Challenge
Below is the data. Give it again, complete and exact.

Recorded information

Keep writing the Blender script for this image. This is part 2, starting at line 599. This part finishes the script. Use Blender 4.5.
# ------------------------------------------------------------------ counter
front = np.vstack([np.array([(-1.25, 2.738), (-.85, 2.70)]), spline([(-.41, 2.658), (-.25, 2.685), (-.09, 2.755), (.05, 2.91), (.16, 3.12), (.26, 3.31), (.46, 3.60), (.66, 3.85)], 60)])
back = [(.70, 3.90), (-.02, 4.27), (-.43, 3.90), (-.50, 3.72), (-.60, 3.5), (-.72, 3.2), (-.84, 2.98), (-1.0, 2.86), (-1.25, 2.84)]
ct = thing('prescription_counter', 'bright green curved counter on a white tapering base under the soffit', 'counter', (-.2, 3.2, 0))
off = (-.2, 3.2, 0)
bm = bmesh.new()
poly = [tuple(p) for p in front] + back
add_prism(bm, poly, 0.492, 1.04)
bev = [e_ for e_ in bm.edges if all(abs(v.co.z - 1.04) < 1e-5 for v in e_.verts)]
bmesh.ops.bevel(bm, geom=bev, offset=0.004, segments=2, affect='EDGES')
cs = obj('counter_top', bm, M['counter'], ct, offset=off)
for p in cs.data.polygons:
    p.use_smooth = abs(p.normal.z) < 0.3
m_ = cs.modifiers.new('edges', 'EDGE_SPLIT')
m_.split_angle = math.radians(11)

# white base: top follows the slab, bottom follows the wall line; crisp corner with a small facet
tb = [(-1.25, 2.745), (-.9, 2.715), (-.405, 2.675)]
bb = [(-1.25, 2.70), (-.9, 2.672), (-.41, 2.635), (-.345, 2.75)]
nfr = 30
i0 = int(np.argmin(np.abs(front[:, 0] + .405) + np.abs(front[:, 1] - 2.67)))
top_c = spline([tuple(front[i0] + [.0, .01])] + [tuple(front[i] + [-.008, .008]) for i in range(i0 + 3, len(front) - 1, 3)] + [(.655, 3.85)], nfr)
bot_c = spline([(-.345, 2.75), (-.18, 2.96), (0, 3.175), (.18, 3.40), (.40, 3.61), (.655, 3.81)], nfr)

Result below
Keep writing the Blender script for this image. This is part 2, starting at line 599. This part finishes the script. Use Blender 4.5.
# ------------------------------------------------------------------ counter
front = np.vstack([np.array([(-1.25, 2.738), (-.85, 2.70)]), spline([(-.41, 2.658), (-.25, 2.685), (-.09, 2.755), (.05, 2.91), (.16, 3.12), (.26, 3.31), (.46, 3.60), (.66, 3.85)], 60)])
back = [(.70, 3.90), (-.02, 4.27), (-.43, 3.90), (-.50, 3.72), (-.60, 3.5), (-.72, 3.2), (-.84, 2.98), (-1.0, 2.86), (-1.25, 2.84)]
ct = thing('prescription_counter', 'bright green curved counter on a white tapering base under the soffit', 'counter', (-.2, 3.2, 0))
off = (-.2, 3.2, 0)
bm = bmesh.new()
poly = [tuple(p) for p in front] + back
add_prism(bm, poly, 0.492, 1.04)
bev = [e_ for e_ in bm.edges if all(abs(v.co.z - 1.04) < 1e-5 for v in e_.verts)]
bmesh.ops.bevel(bm, geom=bev, offset=0.004, segments=2, affect='EDGES')
cs = obj('counter_top', bm, M['counter'], ct, offset=off)
for p in cs.data.polygons:
    p.use_smooth = abs(p.normal.z) < 0.3
m_ = cs.modifiers.new('edges', 'EDGE_SPLIT')
m_.split_angle = math.radians(11)

# white base: top follows the slab, bottom follows the wall line; crisp corner with a small facet
tb = [(-1.25, 2.745), (-.9, 2.715), (-.405, 2.675)]
bb = [(-1.25, 2.70), (-.9, 2.672), (-.41, 2.635), (-.345, 2.75)]
nfr = 30
i0 = int(np.argmin(np.abs(front[:, 0] + .405) + np.abs(front[:, 1] - 2.67)))
top_c = spline([tuple(front[i0] + [.0, .01])] + [tuple(front[i] + [-.008, .008]) for i in range(i0 + 3, len(front) - 1, 3)] + [(.655, 3.85)], nfr)
bot_c = spline([(-.345, 2.75), (-.18, 2.96), (0, 3.175), (.18, 3.40), (.40, 3.61), (.655, 3.81)], nfr)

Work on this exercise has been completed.